The Low Anthem began with childhood friends Jeff Prystowsky and Ben Knox Miller banding together after the huge success of their 2007 debut album, What The Crow Brings. They quickly found themselves signed to Nonesuch and Bella Union for their even more successful follow-up Oh My God, Charlie Darwin. They toured the world and were reluctantly lumped in with the so-called "folk revival". However, night-after-night of performing their early material was not ultimately where they wanted to land. “The moment was losing its mystery. We were scared of becoming robots,” the band said after six years of reflection.

They returned to their hometown of Providence, Rhode Island in 2012 and instead poured their energy into their local community by restoring a vaudeville-era theatre and building their own recording studio within. The band were still enamored with music itself and holed down here for years experimenting and learning to record and produce what would become Eyeland, but they were no longer the group that they had once been. “It’s like eating stale bread,” Prystowsky says. “Fresh bread is better. You want to cook with fresh ingredients and eat it while it’s still warm. If you wait too long, the moment is gone.
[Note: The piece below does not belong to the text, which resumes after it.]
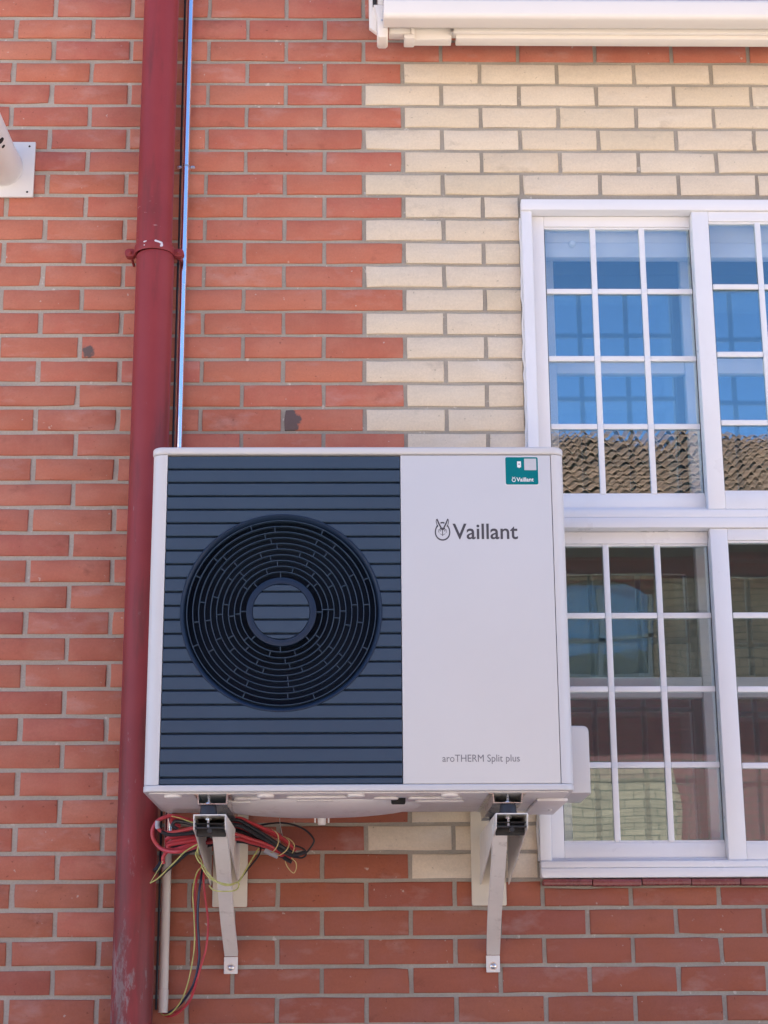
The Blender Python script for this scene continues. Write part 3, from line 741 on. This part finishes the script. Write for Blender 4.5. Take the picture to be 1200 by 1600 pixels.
flat('pale_patch', [rrect(.2955, .3275, 2.9795, 3.0115, .0008, 2)], MAT['label_grey'], st, YF0-.0012)
flat('phone_symbol', [[(.2765, 2.9875), (.2868, 2.9875), (.2868, 3.0040), (.2765, 3.0040)], [(.2795, 2.9875), (.2817, 2.9850), (.2839, 2.9875)]], MAT['label_white'], st, YF0-.0012)
flat('phone_dot', [[(.2817+.0017*math.cos(a*.5236), 2.9960+.0020*math.sin(a*.5236)) for a in range(12)]], MAT['ink_light'], st, YF0-.0015)
lettering('wordmark', 'Vaillant', .2735, .3195, 2.9480, MAT['label_white'], st, YF0-.0012, .02, .0112)
emblem(.2665, 2.9535, .0082, MAT['label_white'], st, YF0-.0012, True)

# ------------------------------------------------------------------ wall brackets
def bracket(cx, px, skew, label):
    """cx: arm centre; px: wall plate centre; skew: how far the strut's foot is off its head"""
    b = thing('wall_bracket', label, 'bracket', (cx, -.3, 1.70), 'steel brackets carrying the heat pump')
    w, t = .0410, .0028; zt = 2.0735
    g = G()
    prof = [(cx-w, zt), (cx+w, zt), (cx+w, zt-.012), (cx+w-t, zt-.012), (cx+w-t, zt-t), (cx-w+t, zt-t), (cx-w+t, zt-.012), (cx-w, zt-.012)]
    g.prism(prof, 'y', -.602, -.012)
    for s in (-1, 1):                               # side cheeks, deepening towards the wall
        x0, x1 = sorted((cx+s*w, cx+s*(w-t)))
        g.prism([(-.600, zt-.0122), (-.588, 2.036), (-.55, 2.031), (-.012, 1.935), (-.012, zt-.0122)], 'x', x0, x1)
    g.build('arm', MAT['bracket'], b)
    g = G(); g.box(cx-w+t+.0005, cx+w-t-.0005, -.575, -.30, 2.052, 2.0545); g.build('slide_plate', MAT['soot_and_shade'], b, None)
    g = G(); g.box(cx-w+t+.001, cx+w-t-.001, -.536, -.526, 2.024, 2.052, .002); g.box(cx-w+t+.001, cx+w-t-.001, -.596, -.580, 2.0385, 2.0425, .001); g.cyl((cx, -.598, 2.0335), (cx, -.560, 2.0335), .006, 12); g.build('end_clip_and_shade', MAT['soot_and_shade'], b)  # clip bar and bolt, plus a dark panel painting the arm's inner shade
    hx = cx + (.0195 if cx < 0 else -.0240)
    g = G(); fx = hx + skew; hw = .0185; tk = .0025
    a = Vector((hx, -.520, 2.030)); z = Vector((fx, -.0095, 1.742))
    d = (z-a).normalized(); n = Vector((0, d.z, -d.y)); n = -n if n.y > 0 else n; sd_ = Vector((1, 0, 0)); L = (z-a).length
    V = []; F = []
    secs = 8
    for i in range(secs+1):
        u = i/secs; dep = .030*(1-u) + .016*u; c = a + d*L*u + sd_*(.0012*math.sin(u*7))
        for s in (-1, 1): V += [c + sd_*s*hw, c + sd_*s*hw - n*dep, c + sd_*s*(hw-tk) - n*dep, c + sd_*s*(hw-tk) - n*tk]
    for i in range(secs):
        o = i*8; p = o+8
        F += [(o, o+4, p+4, p), (o+3, p+3, p+7, o+7)]
        for e in (0, 4): F += [(o+e, p+e, p+e+1, o+e+1), (o+e+1, p+e+1, p+e+2, o+e+2), (o+e+2, p+e+2, p+e+3, o+e+3)]
    F += [(0, 1, 2, 3), (4, 7, 6, 5), (0, 3, 7, 4)]; o = secs*8; F += [(o, o+3, o+2, o+1), (o+4, o+5, o+6, o+7), (o, o+4, o+7, o+3)]
    g.add(V, F); bmesh.ops.recalc_face_normals(g.bm, faces=g.bm.faces)
    g.prism(rrect(fx-hw-.0008, fx+hw+.0008, 1.6945, 1.7405, .002, 3), 'y', -.0085, -.0042, .001)
    g.build('strut', MAT['bracket'], b)
    g = G(); g.lathe([(0, -.0125), (.0045, -.012), (.0082, -.0095), (.0085, -.0086), (.0115, -.0086), (.0115, -.0072)], (fx, -.0005, 1.7115), (0, 1, 0), 20); g.build('anchor_bolt', MAT['galv'], b)
    g = G(); g.prism(rrect(px-.0490, px+.0490, 1.8765, 2.30, .004, 4), 'y', -.0125, -.0045, .0012); g.build('wall_plate', MAT['plate'], b)
    for y in (-.562, -.20):
        g = G(); g.lathe([(0, 0), (.0222, 0), (.0226, .003), (.0205, .0225), (.0190, .0262), (0, .0262)], (cx-.006, y, 2.0737), (0, 0, 1), 28); dm = g.build('rubber_foot', MAT['rubber'], b)
        g = G(); x = cx-.006
        g.lathe([(0, .062), (.0028, .0615), (.0038, .060), (.0038, -.020), (.0034, -.0205), (0, -.0205)], (x, y, 2.064), (0, 0, 1), 12)
        g.lathe([(.0038, .0436), (.0078, .0436), (.0085, .0425), (.0085, .0395), (.0038, .0386)], (x, y, 2.0638), (0, 0, 1), 6)
        g.lathe([(.0036, .0005), (.0085, .0005), (.0088, -.001), (.0088, -.006), (.0036, -.0062)], (x, y, 2.0690), (0, 0, 1), 6)
        g.build('bolt', MAT['zinc'], dm)
    return b
bracket(-.5240, -.5095, .001, 'left of the two steel wall brackets, wrapped with yellow green wire')
bracket(.2385, .2218, .0145, 'steel wall bracket under the white half of the heat pump, clear of any cables')

# ------------------------------------------------------------------ awning over the window
aw = thing('awning', 'folded cream awning fixed high on the wall above the window', 'awning', (1.5, -.1, 4.53))
g = G(); g.prism(rrect(-.275, -.200, 4.5415, 4.6085, .016, 6), 'x', -.0645, 3.2, .002); g.build('front_bar', MAT['awning'], aw)
g = G(); g.prism(rrect(-.245, -.10, 4.6105, 4.80, .04, 6), 'x', -.060, 3.2); g.build('cloth_roll', MAT['awning_grey'], aw)
g = G(); g.box(.1505, 3.1, -.178, -.140, 4.5455, 4.612, .004); g.box(.165, 3.1, -.166, -.120, 4.5315, 4.5452, .003); g.build('arm_profile', MAT['awning'], aw)
g = G(); g.box(.142, .158, -.186, -.139, 4.590, 4.608, .002); g.build('end_bracket', MAT['awning'], aw); g = G(); g.box(.146, .156, -.184, -.150, 4.5415, 4.556, .001); g.build('end_bracket', MAT['galv'], aw)
g = G(); g.prism([(-.0005+.012, 4.528), (.1503, 4.5285), (.1503, 4.612), (.0115, 4.612)], 'y', -.165, -.125, .002)
g.prism(rrect(.0015, .034, 4.5255, 4.5400, .003, 3), 'y', -.176, -.120, .002); g.prism(rrect(.0015, .034, 4.5925, 4.606, .003, 3), 'y', -.176, -.120, .002); g.box(.0245, .0345, -.176, -.120, 4.5402, 4.5923, .001); g.build('fork', MAT['awning'], aw)
g = G(); g.box(-.046, .0225, -.168, -.130, 4.5465, 4.5875, .003); g.build('knuckle', MAT['awning'], aw)
g = G(); g.prism([(-.083, 4.530), (-.078, 4.524), (-.055, 4.524), (-.049, 4.530), (-.049, 4.618), (-.066, 4.640), (-.094, 4.640), (-.083, 4.600)], 'y', -.185, -.112, .005)
el = g.build('elbow_casting', MAT['awning'], aw)
g = G(); g.lathe([(0, -.003), (.003, -.0028), (.0038, 0)], (-.068, -.185, 4.583), (0, 1, 0), 12); g.build('rivet', MAT['galv'], el)
g = G(); g.prism([(-.108, 4.580), (-.083, 4.560), (-.082, 4.64), (-.088, 4.675), (-.092, 4.86), (-.108, 4.86)], 'y', -.150, -.128, .004)
g.box(-.1075, -.092, -.1279, -.002, 4.70, 4.86, .002); g.box(-.0815, -.0625, -.15, -.06, 4.66, 4.86, .003); g.build('wall_bracket', MAT['awning'], aw)
g = G(); g.box(-.0965, -.0835, -.1535, -.1495, 4.650, 4.86, .001); g.build('slot', MAT['soot_and_shade'], aw)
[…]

So you reheat it but with each reheating, a little bit is lost…until it can’t be reheated anymore.”

The pair are involved with the running of The Columbus Theatre, they help book and promote shows and are in attendance for every new production, burrowing themselves at a grassroots level into their community. It has become an important place for them in terms of an inspirational creative space. “It’s a magical place with a long history,” Prystowsky says. “I like to call it a palace of music. You’re walking into a theatre from almost a hundred years ago, still intact, built for the acoustics of music, pre-the invention of the PA. It’s so unlike anything in the 21st century that it ignites your creative muscles to work. You immediately lose your frame of reference, in a good way.”

Five years on since moving back to Providence, building a recording studio then recording a deeply experimental, stylistic u-turn of a record in Eyeland before having to ditch the whole thing after a near miss accident, the band are now finally into a groove of their own, under their own terms. They are settled and have found themselves again both in terms of a sense of place as well as musically.
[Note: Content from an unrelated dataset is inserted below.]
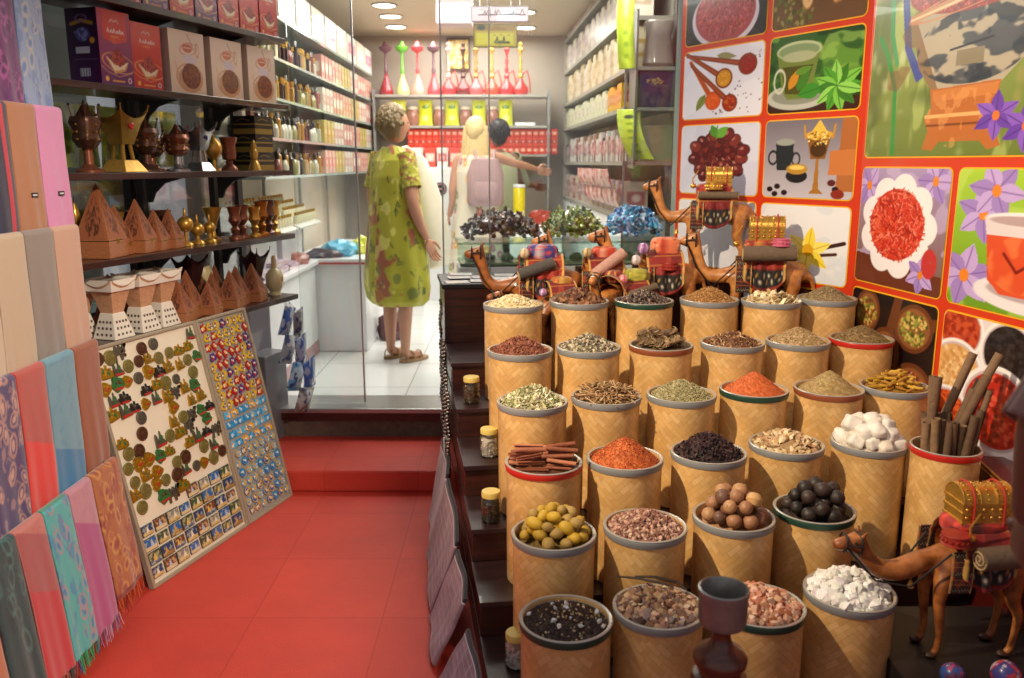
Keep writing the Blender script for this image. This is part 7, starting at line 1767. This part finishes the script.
for sx in (-.08, .08): MB().tube([(sx, 0, .19), (sx, 0, .28)], .004, 6).build('hanger', ALU, t)
def sign(name, label, px0, px1, y, z0, z1, cv, backm):
    x0, x1 = (px0 - 512) / 850 * y * 1.05, (px1 - 512) / 850 * y * 1.05; t = thing(name, label, 'sign', ((x0 + x1) / 2, y, z0)); w = x1 - x0; h = z1 - z0
    MB().box((0, .008, h / 2), (w, .014, h)).build('board', backm, t, smooth=False); sheet('sign_face', cv, lambda U, V: ((U - .5) * w * .995, -.0004 + 0 * U, V * h), PRINT, t)
    for sx in (-w * .35, w * .35): MB().tube([(sx, .008, h), (sx, .008, 2.74 - z0)], .002, 5).build('wire', ALU, t)
c = Cv(200, 50, 'c8a8b0'); c.line([(.02, .03), (3.98, .03), (3.98, .97), (.02, .97), (.02, .03)], .06, '2c3050'); c.poly([(1.8, .12), (3.3, .12), (3.3, .5), (1.8, .5)], 'eef4fa'); c.poly([(2.0, .55), (3.1, .55), (3.1, .85), (2.0, .85)], 'b8cce0')
c.script(.5, .42, 3.3, .35, '201c30', 5, 9); c.line([(.55, .44), (3.8, .44)], .07, '201c30'); c.line([(1.35, .3), (1.35, .8)], .05, '201c30')
sign('hanging_sign', 'narrow pinkish hanging sign with dark cursive lettering', 475, 527, 6.0, 2.475, 2.575, c, mat('sign_back', 'a08a90'))
c = Cv(120, 60, '8a7a1c'); c.line([(.02, .02), (1.98, .02), (1.98, .98), (.02, .98), (.02, .02)], .06, '4a4214'); c.poly([(.06, .7), (1.9, .7), (1.9, .92), (.06, .92)], '7a5a1c'); c.ell(.35, .85, .2, .1, '1f2c2c'); c.poly([(.12, .12), (1.8, .12), (1.8, .62), (.12, .62)], '9a9224')
c.script(.95, .22, .7, .3, '17180c', 8, 4); c.line([(1.0, .2), (1.65, .2)], .06, '17180c'); c.script(.6, .78, .9, .1, '3a2c10', 2, 6)
sign('hanging_sign', 'olive yellow hanging sign with dark lettering under the pinkish one', 477, 517, 6.03, 2.315, 2.465, c, mat('sign_back2', '6a5c1c'))
t = thing('gold_picture', 'glowing gold patterned picture in a dark frame on the back wall', 'picture', (bx(460), 8.53, 2.43)); MB().box((0, 0, .14), (.22, .02, .3)).build('frame', mat('dark_frame', '5a4630', rough=.4), t, smooth=False)
cv = Cv(30, 42, 'f0cc5a', seed=4); cv.blot(5, 6, .5, 'fff0b0', 1); cv.blot(6, 5, .58, 'b88a2c', 1, seed=3); sheet('picture', cv, lambda U, V: ((U - .5) * .19, -.0115 + 0 * U, .01 + V * .26), PRINT, t)
# ================================================================== people
SKIN = mat('skin', 'c08c70', rough=.5, var=.1, scale=20); SKIN_D = mat('skin_dark', '8a5a48', rough=.5, var=.1, scale=20)
HAIRM = {k: mat('hair_' + k, c, rough=.45, var=.35, scale=60, bump=.4, bscale=120) for k, c in (('ash', '7d6a48'), ('blond', 'd8bc84'), ('black', '1f1a1c'), ('brown', '3a2820'))}
def head_mesh(r=1.0):
    v, f = ICO3; v = v.copy() * np.array((.074, .092, .113)); x, y, z = v.T
    # face looks along -y
    jaw = np.clip((-z) / .11, 0, 1); v[:, 0] *= 1 - .28 * jaw; v[:, 1] *= 1 - .08 * jaw
    v[:, 1] += -.012 * np.exp(-(((z + .095) / .02) ** 2)) * (y < 0)                                  # chin
    v[:, 1] += -.024 * np.exp(-((x / .013) ** 2) - ((z + .018) / .024) ** 2) * (y < 0)               # nose
    v[:, 1] += .010 * (np.exp(-(((x - .03) / .016) ** 2) - ((z - .012) / .014) ** 2) + np.exp(-(((x + .03) / .016) ** 2) - ((z - .012) / .014) ** 2)) * (y < 0)
    return v * r, f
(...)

Knox Miller wrote the song cycle whilst Prystowsky was recovering from a concussion and it became a part of him in the process. A project to immerse himself into completely, mirroring the tale of the salt doll but also filling the void left by the absence of his usual creative partner (who soon returned to good health to help finish the record.) “I ate it, I slept it” Ben says of the process.

It finds The Low Anthem of 2017 a vastly different band from the one that emerged 10 years ago with their debut. One that has experienced more ups and downs that many would manage in an entire career but also one that now feels settled in their skin and only interested in venturing toward the horizon instead of re-treading old ground.